3D scene scripts
Start
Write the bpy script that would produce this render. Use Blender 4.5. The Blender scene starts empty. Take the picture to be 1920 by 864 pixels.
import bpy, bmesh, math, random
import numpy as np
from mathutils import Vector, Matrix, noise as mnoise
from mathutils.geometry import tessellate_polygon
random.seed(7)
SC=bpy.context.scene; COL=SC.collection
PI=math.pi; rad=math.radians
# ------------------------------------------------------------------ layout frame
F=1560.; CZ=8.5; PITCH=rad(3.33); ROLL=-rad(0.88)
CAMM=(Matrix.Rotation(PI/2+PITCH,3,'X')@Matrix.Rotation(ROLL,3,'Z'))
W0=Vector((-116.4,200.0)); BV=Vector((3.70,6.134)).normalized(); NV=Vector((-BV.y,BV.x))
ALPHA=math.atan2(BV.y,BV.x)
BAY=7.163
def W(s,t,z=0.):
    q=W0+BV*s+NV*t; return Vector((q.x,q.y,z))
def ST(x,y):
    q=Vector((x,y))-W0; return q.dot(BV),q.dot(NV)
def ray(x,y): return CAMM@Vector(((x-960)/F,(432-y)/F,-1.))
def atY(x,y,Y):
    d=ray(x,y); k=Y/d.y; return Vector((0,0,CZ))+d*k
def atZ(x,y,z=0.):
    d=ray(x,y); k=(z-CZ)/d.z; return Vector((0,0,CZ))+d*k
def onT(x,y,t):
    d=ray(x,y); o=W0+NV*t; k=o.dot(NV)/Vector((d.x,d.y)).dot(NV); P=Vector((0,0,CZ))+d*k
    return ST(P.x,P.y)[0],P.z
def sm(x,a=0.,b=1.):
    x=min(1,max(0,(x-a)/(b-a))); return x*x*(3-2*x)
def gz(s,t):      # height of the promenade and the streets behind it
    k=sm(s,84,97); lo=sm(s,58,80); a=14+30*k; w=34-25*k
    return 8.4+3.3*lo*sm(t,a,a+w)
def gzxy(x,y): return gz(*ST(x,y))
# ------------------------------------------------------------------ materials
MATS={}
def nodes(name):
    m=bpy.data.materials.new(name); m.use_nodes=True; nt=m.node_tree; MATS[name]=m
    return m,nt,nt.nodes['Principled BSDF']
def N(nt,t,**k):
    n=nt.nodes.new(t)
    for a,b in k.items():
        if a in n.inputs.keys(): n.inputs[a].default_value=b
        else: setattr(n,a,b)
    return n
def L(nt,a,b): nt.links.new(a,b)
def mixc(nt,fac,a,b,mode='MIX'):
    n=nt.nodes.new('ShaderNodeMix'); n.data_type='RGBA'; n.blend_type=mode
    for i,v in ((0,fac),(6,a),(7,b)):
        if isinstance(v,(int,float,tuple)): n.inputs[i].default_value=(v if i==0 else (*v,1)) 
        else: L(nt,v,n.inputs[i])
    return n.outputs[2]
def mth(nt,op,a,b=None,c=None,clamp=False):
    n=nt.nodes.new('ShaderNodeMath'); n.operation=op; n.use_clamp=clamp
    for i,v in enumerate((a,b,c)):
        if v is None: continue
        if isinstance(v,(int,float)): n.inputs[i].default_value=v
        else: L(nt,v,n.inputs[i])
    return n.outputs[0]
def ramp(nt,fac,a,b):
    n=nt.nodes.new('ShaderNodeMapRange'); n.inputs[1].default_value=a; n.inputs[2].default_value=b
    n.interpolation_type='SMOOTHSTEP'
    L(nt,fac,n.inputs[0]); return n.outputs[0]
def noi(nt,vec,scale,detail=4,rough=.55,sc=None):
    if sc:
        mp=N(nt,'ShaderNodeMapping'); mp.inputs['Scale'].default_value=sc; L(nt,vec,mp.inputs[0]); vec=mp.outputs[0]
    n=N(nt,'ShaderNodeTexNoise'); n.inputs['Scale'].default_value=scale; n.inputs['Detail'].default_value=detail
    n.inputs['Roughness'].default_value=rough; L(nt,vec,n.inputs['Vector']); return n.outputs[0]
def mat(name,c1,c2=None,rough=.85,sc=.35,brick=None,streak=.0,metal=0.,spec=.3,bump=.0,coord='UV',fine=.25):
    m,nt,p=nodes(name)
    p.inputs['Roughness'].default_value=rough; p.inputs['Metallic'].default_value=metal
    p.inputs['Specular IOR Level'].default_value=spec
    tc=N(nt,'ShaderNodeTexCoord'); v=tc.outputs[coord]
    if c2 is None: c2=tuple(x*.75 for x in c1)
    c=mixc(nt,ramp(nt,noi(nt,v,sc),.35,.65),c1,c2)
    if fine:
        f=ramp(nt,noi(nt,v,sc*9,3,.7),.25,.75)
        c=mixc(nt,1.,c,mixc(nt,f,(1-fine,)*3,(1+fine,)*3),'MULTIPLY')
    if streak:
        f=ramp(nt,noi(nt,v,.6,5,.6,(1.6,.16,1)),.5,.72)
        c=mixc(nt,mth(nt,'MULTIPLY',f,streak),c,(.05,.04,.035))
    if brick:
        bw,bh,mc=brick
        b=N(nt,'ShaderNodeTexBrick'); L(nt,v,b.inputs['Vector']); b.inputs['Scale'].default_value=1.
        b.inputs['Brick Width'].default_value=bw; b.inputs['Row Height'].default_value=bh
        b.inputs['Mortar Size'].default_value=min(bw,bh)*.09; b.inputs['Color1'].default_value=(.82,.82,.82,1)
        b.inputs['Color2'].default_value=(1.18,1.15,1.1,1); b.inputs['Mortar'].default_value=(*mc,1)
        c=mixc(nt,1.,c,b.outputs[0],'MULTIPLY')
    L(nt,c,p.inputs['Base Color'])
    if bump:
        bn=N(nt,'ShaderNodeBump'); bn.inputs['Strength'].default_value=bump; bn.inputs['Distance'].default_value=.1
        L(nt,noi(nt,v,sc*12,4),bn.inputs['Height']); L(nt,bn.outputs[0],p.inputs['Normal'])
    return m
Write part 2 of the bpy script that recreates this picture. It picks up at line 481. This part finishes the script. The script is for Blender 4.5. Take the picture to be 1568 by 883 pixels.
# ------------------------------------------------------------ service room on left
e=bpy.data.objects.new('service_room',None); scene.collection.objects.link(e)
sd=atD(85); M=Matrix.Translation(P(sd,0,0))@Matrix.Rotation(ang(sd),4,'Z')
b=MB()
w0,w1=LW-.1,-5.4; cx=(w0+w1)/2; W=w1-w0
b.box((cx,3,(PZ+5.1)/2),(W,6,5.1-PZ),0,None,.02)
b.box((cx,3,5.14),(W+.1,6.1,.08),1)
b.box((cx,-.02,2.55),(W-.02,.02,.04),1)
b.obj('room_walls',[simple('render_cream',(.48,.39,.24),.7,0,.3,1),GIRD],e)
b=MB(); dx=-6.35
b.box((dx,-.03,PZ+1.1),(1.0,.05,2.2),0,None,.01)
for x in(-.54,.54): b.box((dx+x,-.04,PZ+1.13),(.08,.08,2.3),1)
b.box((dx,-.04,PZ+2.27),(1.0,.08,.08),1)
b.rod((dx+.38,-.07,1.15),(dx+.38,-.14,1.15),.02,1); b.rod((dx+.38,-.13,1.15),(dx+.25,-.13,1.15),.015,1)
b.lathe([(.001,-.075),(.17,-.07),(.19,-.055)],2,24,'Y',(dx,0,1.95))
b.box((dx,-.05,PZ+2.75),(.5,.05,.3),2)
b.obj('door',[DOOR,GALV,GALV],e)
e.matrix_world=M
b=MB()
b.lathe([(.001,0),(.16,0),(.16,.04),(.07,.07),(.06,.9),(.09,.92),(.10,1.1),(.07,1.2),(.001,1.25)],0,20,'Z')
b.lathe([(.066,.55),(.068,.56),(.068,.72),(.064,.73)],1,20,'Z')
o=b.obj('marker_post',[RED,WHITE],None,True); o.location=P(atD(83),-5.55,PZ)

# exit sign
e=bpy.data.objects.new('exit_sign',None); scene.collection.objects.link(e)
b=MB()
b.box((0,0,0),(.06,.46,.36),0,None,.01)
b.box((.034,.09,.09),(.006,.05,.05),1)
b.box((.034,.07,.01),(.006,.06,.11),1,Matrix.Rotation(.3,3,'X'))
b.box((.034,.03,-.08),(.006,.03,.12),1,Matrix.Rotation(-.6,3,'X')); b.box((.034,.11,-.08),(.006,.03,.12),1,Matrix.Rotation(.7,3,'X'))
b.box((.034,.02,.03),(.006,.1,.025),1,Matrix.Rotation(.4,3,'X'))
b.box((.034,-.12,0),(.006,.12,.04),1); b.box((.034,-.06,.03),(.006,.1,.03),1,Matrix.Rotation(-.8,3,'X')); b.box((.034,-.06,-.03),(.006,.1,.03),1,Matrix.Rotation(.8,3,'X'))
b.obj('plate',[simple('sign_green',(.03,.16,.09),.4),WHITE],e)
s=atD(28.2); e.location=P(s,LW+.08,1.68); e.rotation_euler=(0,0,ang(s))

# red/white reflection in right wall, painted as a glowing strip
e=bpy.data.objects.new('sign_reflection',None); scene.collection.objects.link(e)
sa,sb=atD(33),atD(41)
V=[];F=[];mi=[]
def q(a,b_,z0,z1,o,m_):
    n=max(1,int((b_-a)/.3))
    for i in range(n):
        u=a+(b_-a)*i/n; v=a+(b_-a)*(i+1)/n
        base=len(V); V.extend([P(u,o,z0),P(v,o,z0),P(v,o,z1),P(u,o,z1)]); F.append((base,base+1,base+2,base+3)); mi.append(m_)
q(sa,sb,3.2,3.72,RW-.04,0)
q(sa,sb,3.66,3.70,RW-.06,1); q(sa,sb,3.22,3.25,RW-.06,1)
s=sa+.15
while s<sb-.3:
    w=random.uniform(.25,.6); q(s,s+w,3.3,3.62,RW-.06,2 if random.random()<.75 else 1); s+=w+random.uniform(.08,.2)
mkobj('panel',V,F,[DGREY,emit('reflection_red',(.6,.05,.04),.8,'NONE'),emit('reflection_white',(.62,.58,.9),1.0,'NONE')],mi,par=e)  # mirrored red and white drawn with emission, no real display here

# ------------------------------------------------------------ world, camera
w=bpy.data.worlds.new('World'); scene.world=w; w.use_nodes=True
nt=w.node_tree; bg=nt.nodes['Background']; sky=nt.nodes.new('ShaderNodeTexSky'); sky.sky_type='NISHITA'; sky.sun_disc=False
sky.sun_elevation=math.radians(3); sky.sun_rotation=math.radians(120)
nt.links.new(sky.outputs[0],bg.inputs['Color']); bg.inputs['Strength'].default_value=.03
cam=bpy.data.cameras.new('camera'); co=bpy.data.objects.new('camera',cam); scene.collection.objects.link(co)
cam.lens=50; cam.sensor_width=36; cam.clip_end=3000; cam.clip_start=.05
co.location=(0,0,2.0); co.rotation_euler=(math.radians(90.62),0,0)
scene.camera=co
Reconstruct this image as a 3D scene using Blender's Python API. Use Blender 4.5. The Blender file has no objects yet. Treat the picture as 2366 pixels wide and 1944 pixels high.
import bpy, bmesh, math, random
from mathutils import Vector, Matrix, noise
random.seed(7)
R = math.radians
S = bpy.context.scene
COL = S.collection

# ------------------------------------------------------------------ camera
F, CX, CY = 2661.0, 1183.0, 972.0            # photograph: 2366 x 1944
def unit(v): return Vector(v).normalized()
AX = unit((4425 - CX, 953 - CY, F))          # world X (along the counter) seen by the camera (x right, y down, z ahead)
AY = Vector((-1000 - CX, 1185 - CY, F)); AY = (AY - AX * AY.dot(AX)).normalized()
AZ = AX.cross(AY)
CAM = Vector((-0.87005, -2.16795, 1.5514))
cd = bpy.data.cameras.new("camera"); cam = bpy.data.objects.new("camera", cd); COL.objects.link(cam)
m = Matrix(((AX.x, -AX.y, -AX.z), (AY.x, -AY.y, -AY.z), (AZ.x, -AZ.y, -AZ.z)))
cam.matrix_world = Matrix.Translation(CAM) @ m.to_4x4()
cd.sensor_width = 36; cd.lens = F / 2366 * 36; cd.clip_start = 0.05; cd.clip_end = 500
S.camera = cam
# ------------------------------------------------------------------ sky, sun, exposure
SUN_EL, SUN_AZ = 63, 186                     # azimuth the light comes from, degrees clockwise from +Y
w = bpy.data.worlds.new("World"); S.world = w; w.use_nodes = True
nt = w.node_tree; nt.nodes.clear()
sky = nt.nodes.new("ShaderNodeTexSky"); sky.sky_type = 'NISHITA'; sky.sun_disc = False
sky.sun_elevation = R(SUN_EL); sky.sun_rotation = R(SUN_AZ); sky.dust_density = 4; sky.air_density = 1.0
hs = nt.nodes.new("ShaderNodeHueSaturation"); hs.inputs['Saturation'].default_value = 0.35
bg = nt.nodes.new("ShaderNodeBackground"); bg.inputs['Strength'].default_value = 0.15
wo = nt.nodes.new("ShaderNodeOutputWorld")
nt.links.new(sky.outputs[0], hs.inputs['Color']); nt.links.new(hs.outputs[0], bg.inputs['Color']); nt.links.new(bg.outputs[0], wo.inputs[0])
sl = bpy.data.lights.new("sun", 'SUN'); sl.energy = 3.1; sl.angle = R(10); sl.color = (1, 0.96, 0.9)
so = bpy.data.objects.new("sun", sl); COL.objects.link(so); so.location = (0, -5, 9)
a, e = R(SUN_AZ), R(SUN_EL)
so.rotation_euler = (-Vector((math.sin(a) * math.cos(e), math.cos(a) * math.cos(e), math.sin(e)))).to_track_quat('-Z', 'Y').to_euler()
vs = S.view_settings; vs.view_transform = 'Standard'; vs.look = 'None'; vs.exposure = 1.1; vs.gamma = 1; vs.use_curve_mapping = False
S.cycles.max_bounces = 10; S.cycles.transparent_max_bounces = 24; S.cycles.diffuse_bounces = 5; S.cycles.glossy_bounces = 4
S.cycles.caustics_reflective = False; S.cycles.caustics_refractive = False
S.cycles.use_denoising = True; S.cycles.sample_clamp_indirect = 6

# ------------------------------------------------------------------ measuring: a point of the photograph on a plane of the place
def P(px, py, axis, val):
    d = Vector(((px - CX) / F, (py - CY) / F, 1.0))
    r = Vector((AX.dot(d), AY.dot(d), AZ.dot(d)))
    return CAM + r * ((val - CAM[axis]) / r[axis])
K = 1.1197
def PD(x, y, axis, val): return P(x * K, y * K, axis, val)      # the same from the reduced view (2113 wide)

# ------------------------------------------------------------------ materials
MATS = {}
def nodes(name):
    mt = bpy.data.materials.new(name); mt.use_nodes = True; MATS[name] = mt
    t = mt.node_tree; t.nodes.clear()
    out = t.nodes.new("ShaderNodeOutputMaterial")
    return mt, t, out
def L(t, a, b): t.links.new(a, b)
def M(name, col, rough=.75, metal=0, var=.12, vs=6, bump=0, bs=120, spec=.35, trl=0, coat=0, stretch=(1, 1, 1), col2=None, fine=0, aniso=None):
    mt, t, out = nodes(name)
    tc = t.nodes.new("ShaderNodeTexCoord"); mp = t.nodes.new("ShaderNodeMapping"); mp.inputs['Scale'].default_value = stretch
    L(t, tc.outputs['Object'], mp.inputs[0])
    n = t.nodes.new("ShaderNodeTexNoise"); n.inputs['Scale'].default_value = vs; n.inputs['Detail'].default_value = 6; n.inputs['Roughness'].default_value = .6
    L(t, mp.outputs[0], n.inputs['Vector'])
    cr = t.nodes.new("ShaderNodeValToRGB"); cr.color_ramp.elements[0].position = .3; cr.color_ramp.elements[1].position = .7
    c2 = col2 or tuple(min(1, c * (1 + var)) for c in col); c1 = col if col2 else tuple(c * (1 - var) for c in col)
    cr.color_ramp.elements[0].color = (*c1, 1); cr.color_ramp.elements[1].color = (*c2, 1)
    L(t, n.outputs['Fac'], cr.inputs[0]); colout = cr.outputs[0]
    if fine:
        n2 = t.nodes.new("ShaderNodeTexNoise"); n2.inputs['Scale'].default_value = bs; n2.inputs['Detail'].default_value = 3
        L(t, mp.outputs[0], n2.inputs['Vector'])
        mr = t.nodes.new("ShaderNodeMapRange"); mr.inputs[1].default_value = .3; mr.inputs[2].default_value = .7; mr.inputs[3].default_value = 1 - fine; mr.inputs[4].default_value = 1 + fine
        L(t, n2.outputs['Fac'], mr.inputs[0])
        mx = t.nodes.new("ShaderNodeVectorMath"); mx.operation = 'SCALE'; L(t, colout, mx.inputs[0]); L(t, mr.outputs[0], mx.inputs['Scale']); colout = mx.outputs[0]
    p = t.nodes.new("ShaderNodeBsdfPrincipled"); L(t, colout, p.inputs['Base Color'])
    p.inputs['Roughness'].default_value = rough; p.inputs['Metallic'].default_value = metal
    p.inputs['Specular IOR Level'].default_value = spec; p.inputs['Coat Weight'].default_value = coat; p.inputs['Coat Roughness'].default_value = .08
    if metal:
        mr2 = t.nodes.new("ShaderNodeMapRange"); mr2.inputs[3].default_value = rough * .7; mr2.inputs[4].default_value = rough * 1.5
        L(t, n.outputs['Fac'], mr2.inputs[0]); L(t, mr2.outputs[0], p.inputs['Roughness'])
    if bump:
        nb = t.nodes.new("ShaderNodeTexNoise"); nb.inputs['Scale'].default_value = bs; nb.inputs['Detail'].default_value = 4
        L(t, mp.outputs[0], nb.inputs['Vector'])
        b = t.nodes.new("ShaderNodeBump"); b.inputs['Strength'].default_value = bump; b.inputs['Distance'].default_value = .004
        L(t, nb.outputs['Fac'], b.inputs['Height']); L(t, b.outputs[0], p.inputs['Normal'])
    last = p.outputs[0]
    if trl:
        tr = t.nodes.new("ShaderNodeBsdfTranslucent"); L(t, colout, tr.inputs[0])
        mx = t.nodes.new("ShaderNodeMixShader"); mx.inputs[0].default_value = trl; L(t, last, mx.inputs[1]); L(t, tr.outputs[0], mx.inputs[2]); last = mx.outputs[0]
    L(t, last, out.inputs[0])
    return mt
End
» The task:
Retype only what lies between the line bearing "Reconstruct this image" and the line bearing "COL = S.collection", keeping both of those lines.

» Result:
Reconstruct this image as a 3D scene using Blender's Python API. Use Blender 4.5. The Blender file has no objects yet. Treat the picture as 2366 pixels wide and 1944 pixels high.
import bpy, bmesh, math, random
from mathutils import Vector, Matrix, noise
random.seed(7)
R = math.radians
S = bpy.context.scene
COL = S.collection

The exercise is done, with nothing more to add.